Dataset rows
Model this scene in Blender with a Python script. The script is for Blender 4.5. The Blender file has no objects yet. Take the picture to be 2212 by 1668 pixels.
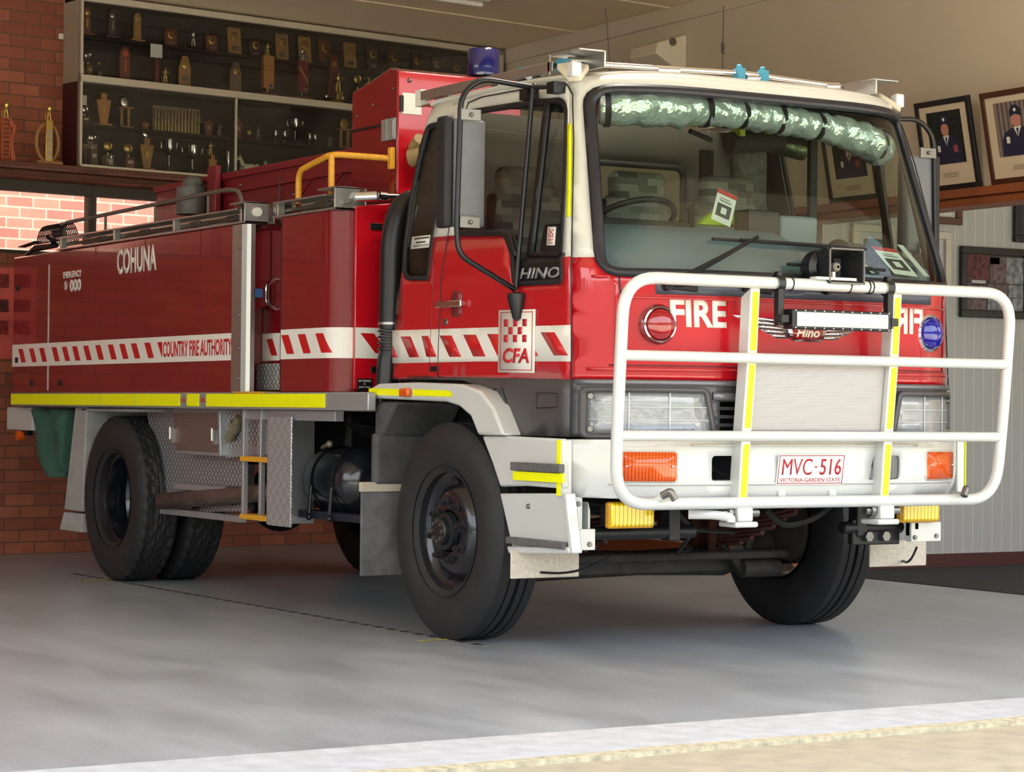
import bpy, bmesh, math, random
from mathutils import Vector, Matrix
from mathutils.geometry import delaunay_2d_cdt
random.seed(7)
SC = bpy.context.scene
COL = SC.collection
# ---------------------------------------------------------------- camera
CP = Vector((9.5681, -6.4373, 1.0722)); FPX = 5117.45
TH, PI_, RO = math.radians(149.1572), math.radians(.5504), math.radians(.5866)
FW = Vector((math.cos(TH)*math.cos(PI_), math.sin(TH)*math.cos(PI_), math.sin(PI_)))
_r = Vector((math.sin(TH), -math.cos(TH), 0)); _u = _r.cross(FW)
RT = _r*math.cos(RO)+_u*math.sin(RO); UP = -_r*math.sin(RO)+_u*math.cos(RO)
cd = bpy.data.cameras.new('camera'); cam = bpy.data.objects.new('camera', cd); COL.objects.link(cam)
cd.sensor_fit = 'HORIZONTAL'; cd.sensor_width = 36; cd.lens = FPX*36/2212
cd.clip_start = .05; cd.clip_end = 400
M = Matrix((RT, UP, -FW)).transposed().to_4x4(); M.translation = CP
cam.matrix_world = M
SC.camera = cam
# ---------------------------------------------------------------- sky, sun, exposure
wd = bpy.data.worlds.new('sky'); SC.world = wd; wd.use_nodes = True
nt = wd.node_tree; nt.nodes.clear()
wo = nt.nodes.new('ShaderNodeOutputWorld'); wb = nt.nodes.new('ShaderNodeBackground')
tc = nt.nodes.new('ShaderNodeTexCoord'); sx = nt.nodes.new('ShaderNodeSeparateXYZ')
nz = nt.nodes.new('ShaderNodeTexNoise'); nz.inputs['Scale'].default_value = 9; nz.inputs['Detail'].default_value = 5
ad = nt.nodes.new('ShaderNodeMath'); ad.operation = 'MULTIPLY_ADD'; ad.inputs[1].default_value = -.14
cr = nt.nodes.new('ShaderNodeValToRGB'); e = cr.color_ramp.elements
e[0].position = .03; e[0].color = (.09, .10, .07, 1)          # tree line on the horizon
e[1].position = .05; e[1].color = (.95, .95, .93, 1)
k = e.new(.25); k.color = (.85, .91, 1, 1); k = e.new(.9); k.color = (.45, .62, .95, 1)
nt.links.new(tc.outputs['Generated'], sx.inputs[0]); nt.links.new(tc.outputs['Generated'], nz.inputs['Vector'])
nt.links.new(nz.outputs[0], ad.inputs[0]); nt.links.new(sx.outputs['Z'], ad.inputs[2])
nt.links.new(ad.outputs[0], cr.inputs[0]); nt.links.new(cr.outputs[0], wb.inputs[0])
nt.links.new(wb.outputs[0], wo.inputs[0]); wb.inputs[1].default_value = 1.85
sd = bpy.data.lights.new('sun', 'SUN'); sun = bpy.data.objects.new('sun', sd); COL.objects.link(sun)
sd.energy = 10.5; sd.angle = .02; sd.color = (1, .97, .92)
SUND = Vector((-.25, .08, -.96)).normalized()
sun.rotation_euler = SUND.to_track_quat('-Z', 'Y').to_euler(); sun.location = (4, 0, 12)
SC.view_settings.view_transform = 'Standard'; SC.view_settings.look = 'None'
SC.view_settings.gamma = 1; SC.view_settings.use_curve_mapping = False
SC.view_settings.exposure = 1.08
FILL_POWER = 22
# ---------------------------------------------------------------- pixel -> point on a real plane
def ray(u, v): return FW+RT*((u-1106)/FPX)-UP*((v-834)/FPX)
def hit(u, v, n, c):
    d = ray(u, v); n = Vector(n); return CP+d*((c-CP.dot(n))/d.dot(n))
def ox(u, v, x): return hit(u, v, (1, 0, 0), x)
def oy(u, v, y): return hit(u, v, (0, 1, 0), y)
def oz(u, v, z=0): return hit(u, v, (0, 0, 1), z)
A_B = math.radians(98.75)
EB = Vector((math.cos(A_B), math.sin(A_B), 0)); NB = Vector((-math.sin(A_B), math.cos(A_B), 0)); CB = 6.75
def ob(u, v, d=0):                       # on a plane parallel to the back wall, d into the wall: (s, z)
    q = hit(u, v, NB, CB+d); return q.dot(EB), q.z
def WBK(s, z, d=0): return EB*s+NB*(CB+d)+Vector((0, 0, z))
A_R = math.radians(179.25)
NR = Vector((-math.sin(A_R), math.cos(A_R), 0)); ER = Vector((-math.cos(A_R), -math.sin(A_R), 0)); CR = -3.35
def orr(u, v, d=0):
    q = hit(u, v, NR, CR-d); return q.dot(ER), q.z   # d away from room
def WR(s, z, d=0): return ER*s+NR*(CR-d)+Vector((0, 0, z))
# ---------------------------------------------------------------- materials
MT = {}
def lin(c): return tuple((x/12.92 if x <= .04045 else ((x+.055)/1.055)**2.4) for x in [k/255 for k in c])
def mat(name, rgb, rough=.5, metal=0, coat=0, bump=0, bscale=40, emit=0, noise=0, nscale=6, spec=.5, trans=0, alpha=1):
    if name in MT: return MT[name]
    m = bpy.data.materials.new(name); m.use_nodes = True; MT[name] = m
    N = m.node_tree; b = N.nodes['Principled BSDF']
    c = (*lin(rgb), 1)
    b.inputs['Base Color'].default_value = c; b.inputs['Roughness'].default_value = rough
    b.inputs['Metallic'].default_value = metal; b.inputs['Coat Weight'].default_value = coat
    b.inputs['Coat Roughness'].default_value = .03
    b.inputs['Specular IOR Level'].default_value = spec
    b.inputs['Transmission Weight'].default_value = trans
    b.inputs['Alpha'].default_value = alpha
    if emit:
        b.inputs['Emission Color'].default_value = c; b.inputs['Emission Strength'].default_value = emit
    if bump or noise:
        t = N.nodes.new('ShaderNodeTexCoord')
    if noise:
        n = N.nodes.new('ShaderNodeTexNoise'); n.inputs['Scale'].default_value = nscale; n.inputs['Detail'].default_value = 6
        N.links.new(t.outputs['Object'], n.inputs['Vector'])
        mx = N.nodes.new('ShaderNodeMix'); mx.data_type = 'RGBA'; mx.blend_type = 'MULTIPLY'
        rp = N.nodes.new('ShaderNodeValToRGB'); rp.color_ramp.elements[0].position = .3; rp.color_ramp.elements[1].position = .7
        lo = 1-noise; rp.color_ramp.elements[0].color = (lo, lo, lo, 1)
        N.links.new(n.outputs[0], rp.inputs[0]); mx.inputs[0].default_value = 1; mx.inputs[6].default_value = c
        N.links.new(rp.outputs[0], mx.inputs[7]); N.links.new(mx.outputs[2], b.inputs['Base Color'])
    if bump:
        n = N.nodes.new('ShaderNodeTexNoise'); n.inputs['Scale'].default_value = bscale; n.inputs['Detail'].default_value = 3
        N.links.new(t.outputs['Object'], n.inputs['Vector'])
        bp = N.nodes.new('ShaderNodeBump'); bp.inputs['Strength'].default_value = bump; bp.inputs['Distance'].default_value = .01
        N.links.new(n.outputs[0], bp.inputs['Height']); N.links.new(bp.outputs[0], b.inputs['Normal'])
    return m
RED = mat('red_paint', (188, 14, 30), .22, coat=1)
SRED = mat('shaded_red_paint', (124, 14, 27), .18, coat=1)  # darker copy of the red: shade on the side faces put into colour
DRED = mat('dark_red_paint', (120, 18, 32), .45, coat=.3)
WHT = mat('white_paint', (206, 209, 206), .3, coat=.6, noise=.05, nscale=3)
TINTW = mat('tinted_white_paint', (210, 210, 202), .3, coat=.7)  # white with the tint of the beige light put into its colour
GRYP = mat('dark_grey_plastic', (74, 72, 74), .35, bump=.05, bscale=300)
BLK = mat('black_plastic', (22, 23, 26), .35)
BLKR = mat('black_rubber', (24, 24, 27), .6, bump=.1, bscale=120)
TYRE = mat('tyre_rubber', (38, 38, 40), .62, bump=.08, bscale=60, noise=.35, nscale=7)
STEEL = mat('stainless_steel', (184, 184, 180), .3, metal=.85, bump=.02, bscale=30)
DSTEEL = mat('dull_steel', (140, 138, 132), .45, metal=1, noise=.2)
CHR = mat('chrome', (225, 225, 228), .08, metal=1)
ALU = mat('aluminium', (172, 174, 176), .45, metal=.6, bump=.03, bscale=80)
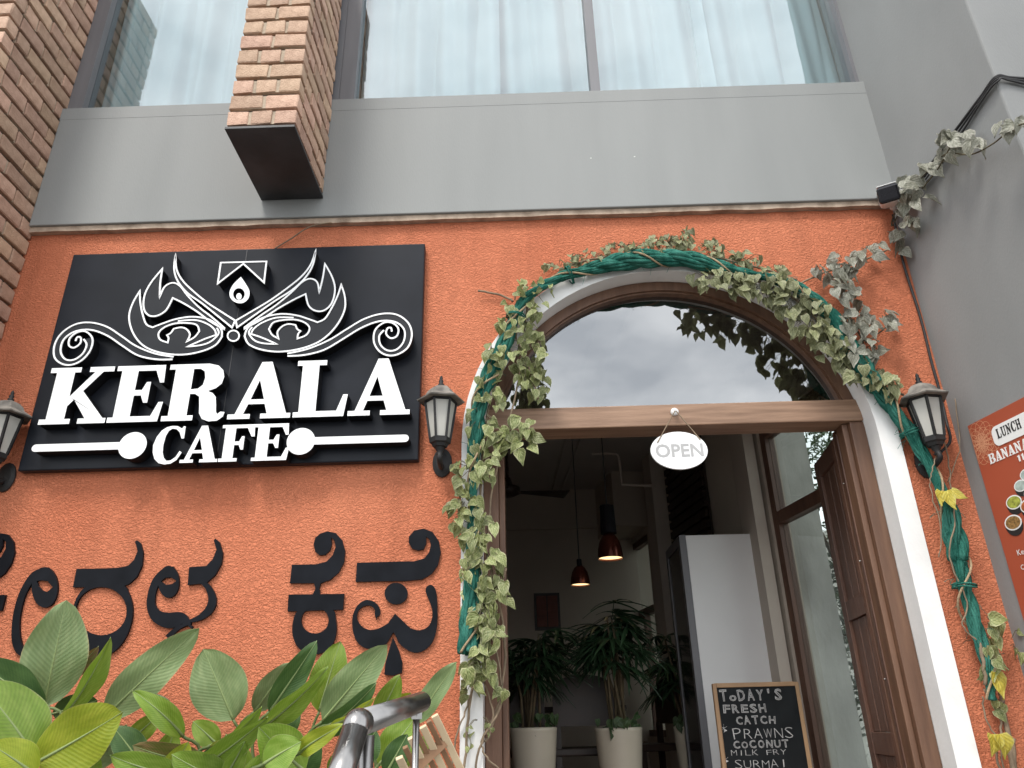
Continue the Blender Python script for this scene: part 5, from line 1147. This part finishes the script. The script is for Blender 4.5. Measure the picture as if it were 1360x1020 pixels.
    bigleaf(*a[:8], a[8], roll=a[9], bow=a[10], fold=a[11], seed=i)

# ------------------------------------------------------------------ handrail and slatted crate
hr = thing('handrail', 'polished steel handrail at the foot of the entrance steps', 'handrail', (-.3, -2.2, 0))
e0 = atd(474, 962, 1.32); e1 = atd(560, 932, 1.80); s_ = atd(434, 1085, 1.17)
m = MB(); rad = .0228
m.tube([s_, e0.lerp(s_, .06)], rad, 20, cap=True); m.tube(spline([e0.lerp(s_, .06), e0.lerp(s_, .02)+Vector((0, 0, .003)), e0.lerp(e1, .02)+Vector((0, 0, .003)), e0.lerp(e1, .05)], 4), rad*1.02, 20); m.tube([e0.lerp(e1, .05), e1, e1+(e1-e0).normalized()*.008], [rad, rad, rad*.7], 20); m.build('rail', STEEL, hr, smooth=True)
m = MB(); p = e0.lerp(e1, .10)+Vector((.004, 0, -rad)); m.tube([p, (p.x+.01, p.y, 0)], .014, 16); m.build('post', STEEL, hr, smooth=True)
m = MB(); p = e0.lerp(e1, .90)+Vector((0, 0, -rad*.6)); m.tube([p, (p.x, p.y, .4)], .008, 12); m.build('post', STEEL, hr, smooth=True)
m = MB(); m.tube([p+Vector((0, 0, -.006)), p+Vector((0, 0, -.02))], .014, 6); m.build('bolt', STEEL, hr)
cr = thing('slatted_crate', 'pale and brown bamboo slatted panel leaning beside the handrail', 'crate', at(570, 1030, -1.2))
YC = -1.2
for k in range(7):
    t0 = k/6; a = (577-t0*47, 950+t0*44+max(0, t0-.7)*40); L_ = 95-20*t0; dx, dy = .48, .88
    b = (a[0]+dx*L_, a[1]+dy*L_+10); p, q = at(a[0], a[1], YC-.05*t0), at(b[0], b[1], YC+.12)
    m = MB(); m.bar(p, q, .021 if k % 2 == 0 else .015, .012, up=(0, -1, 0)); m.build('slat', SLATP if k % 2 == 0 else SLATB, cr, bevel=.002)
m = MB(); m.bar(at(590, 985, YC+.04), at(543, 1028, YC+.0), .03, .01, up=(0, -1, 0)); m.build('cross_piece', SLATB, cr)
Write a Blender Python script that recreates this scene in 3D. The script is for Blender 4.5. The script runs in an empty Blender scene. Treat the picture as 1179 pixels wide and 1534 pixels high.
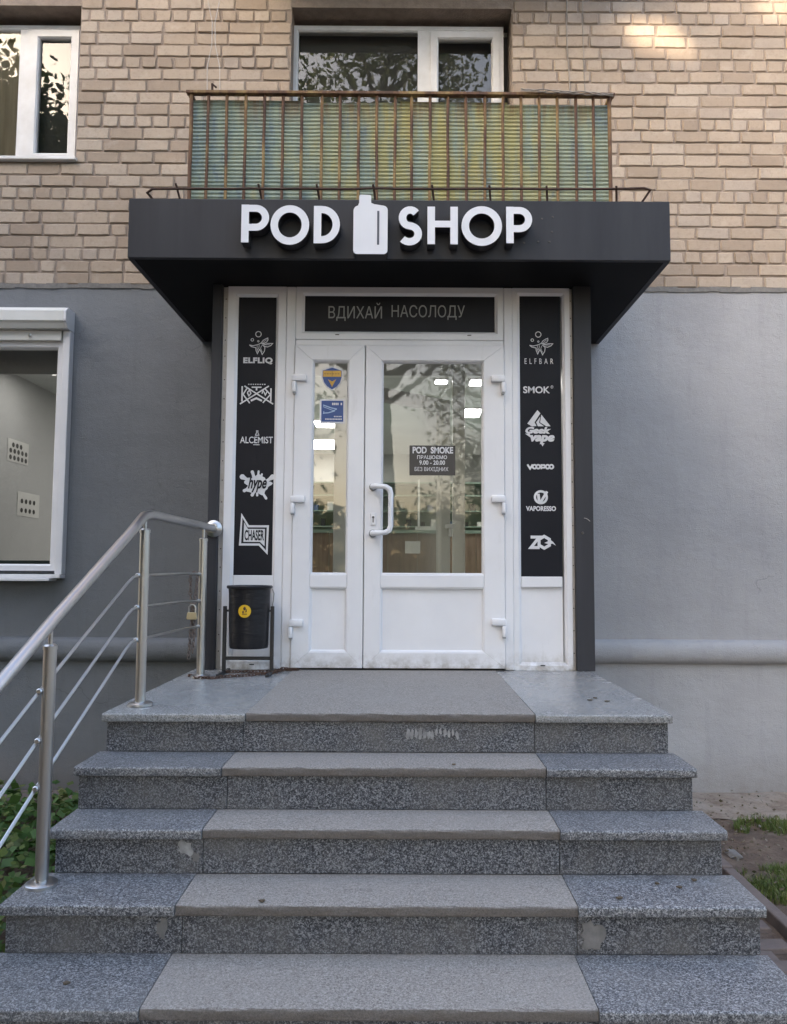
import bpy, bmesh, math, random
import numpy as np
from mathutils import Vector, Matrix, noise as mnoise
rnd = random.Random(7)
S = bpy.context.scene
COL = S.collection

# ------------------------------------------------------------------ camera
cam = bpy.data.cameras.new('camera'); co = bpy.data.objects.new('camera', cam); COL.objects.link(co)
cam.sensor_fit = 'VERTICAL'; cam.sensor_height = 36.0; cam.sensor_width = 36.0
cam.lens = 1163.0/1534.0*36.0
cam.shift_x = (589.5-607.8)/1534.0
cam.clip_start = .05; cam.clip_end = 600
yw, pt, rl = (math.radians(a) for a in (-0.18346, 4.23647, 0.26842))
fwd = Vector((-math.sin(yw)*math.cos(pt), math.cos(yw)*math.cos(pt), math.sin(pt)))
r0 = Vector((math.cos(yw), math.sin(yw), 0)); u0 = r0.cross(fwd)
r2 = r0*math.cos(rl)+u0*math.sin(rl); u2 = u0*math.cos(rl)-r0*math.sin(rl)
m3 = Matrix((r2, u2, -fwd)).transposed().to_4x4()
co.matrix_world = Matrix.Translation((0, -5.86, 1.642)) @ m3
S.camera = co

# ------------------------------------------------------------------ world, sun, exposure
SUN_EL, SUN_AZ = math.radians(21), math.radians(-41)     # behind the camera, to its left
SUN = Vector((math.sin(SUN_AZ)*math.cos(SUN_EL), -math.cos(SUN_AZ)*math.cos(SUN_EL), math.sin(SUN_EL)))
W = bpy.data.worlds.new('World'); S.world = W; W.use_nodes = True
wt = W.node_tree; bg = wt.nodes['Background']
sky = wt.nodes.new('ShaderNodeTexSky'); sky.sky_type = 'NISHITA'; sky.sun_disc = False
sky.sun_elevation = SUN_EL; sky.sun_rotation = math.pi-SUN_AZ
sky.air_density = 1.0; sky.dust_density = 4.6; sky.ozone_density = .7
wt.links.new(sky.outputs[0], bg.inputs[0]); bg.inputs[1].default_value = .15
sl = bpy.data.lights.new('sun', 'SUN'); sl.energy = 2.0; sl.angle = math.radians(.5); sl.color = (1, .80, .58)
so = bpy.data.objects.new('sun', sl); COL.objects.link(so)
so.rotation_euler = (-SUN).to_track_quat('-Z', 'Y').to_euler(); so.location = (10, -20, 15)
S.view_settings.view_transform = 'Standard'; S.view_settings.look = 'None'
S.view_settings.exposure = 2.68; S.view_settings.gamma = 1.0
S.render.engine = 'CYCLES'; S.cycles.max_bounces = 8; S.cycles.transparent_max_bounces = 12
S.cycles.use_denoising = True

# ------------------------------------------------------------------ helpers
def tag(o, label=None, cat=None, group=None, kind=None):
    if label: o['label'] = label
    if cat: o['category'] = cat
    if group: o['group'] = group
    if kind: o['kind'] = kind
    return o
def thing(name, label, cat, loc=(0, 0, 0), group=None):
    o = bpy.data.objects.new(name, None); COL.objects.link(o); o.location = loc; o.empty_display_size = .1
    return tag(o, label, cat, group)
def adopt(o, parent):
    if parent is not None:
        o.parent = parent
        if parent.parent is None: o.matrix_parent_inverse = Matrix.Translation(parent.location).inverted()
def link(name, me, mats, parent=None, smooth=False):
    for m in (mats if isinstance(mats, (list, tuple)) else [mats]): me.materials.append(m)
    o = bpy.data.objects.new(name, me); COL.objects.link(o); adopt(o, parent)
    if smooth:
        me.shade_smooth()
    return o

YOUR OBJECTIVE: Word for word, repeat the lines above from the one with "RED = mat('red_paint', (188, 14, 30), .22, coat=1)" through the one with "bigleaf(*a[:8], a[8], roll=a[9], bow=a[10], fold=a[11], seed=i)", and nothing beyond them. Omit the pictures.

PROBLEM SOLUTION:
RED = mat('red_paint', (188, 14, 30), .22, coat=1)
SRED = mat('shaded_red_paint', (124, 14, 27), .18, coat=1)  # darker copy of the red: shade on the side faces put into colour
DRED = mat('dark_red_paint', (120, 18, 32), .45, coat=.3)
WHT = mat('white_paint', (206, 209, 206), .3, coat=.6, noise=.05, nscale=3)
TINTW = mat('tinted_white_paint', (210, 210, 202), .3, coat=.7)  # white with the tint of the beige light put into its colour
GRYP = mat('dark_grey_plastic', (74, 72, 74), .35, bump=.05, bscale=300)
BLK = mat('black_plastic', (22, 23, 26), .35)
BLKR = mat('black_rubber', (24, 24, 27), .6, bump=.1, bscale=120)
TYRE = mat('tyre_rubber', (38, 38, 40), .62, bump=.08, bscale=60, noise=.35, nscale=7)
STEEL = mat('stainless_steel', (184, 184, 180), .3, metal=.85, bump=.02, bscale=30)
DSTEEL = mat('dull_steel', (140, 138, 132), .45, metal=1, noise=.2)
CHR = mat('chrome', (225, 225, 228), .08, metal=1)
ALU = mat('aluminium', (172, 174, 176), .45, metal=.6, bump=.03, bscale=80)
Continue the Blender Python script for this scene: part 5, from line 1147. This part finishes the script. The script is for Blender 4.5. Measure the picture as if it were 1360x1020 pixels.
    bigleaf(*a[:8], a[8], roll=a[9], bow=a[10], fold=a[11], seed=i)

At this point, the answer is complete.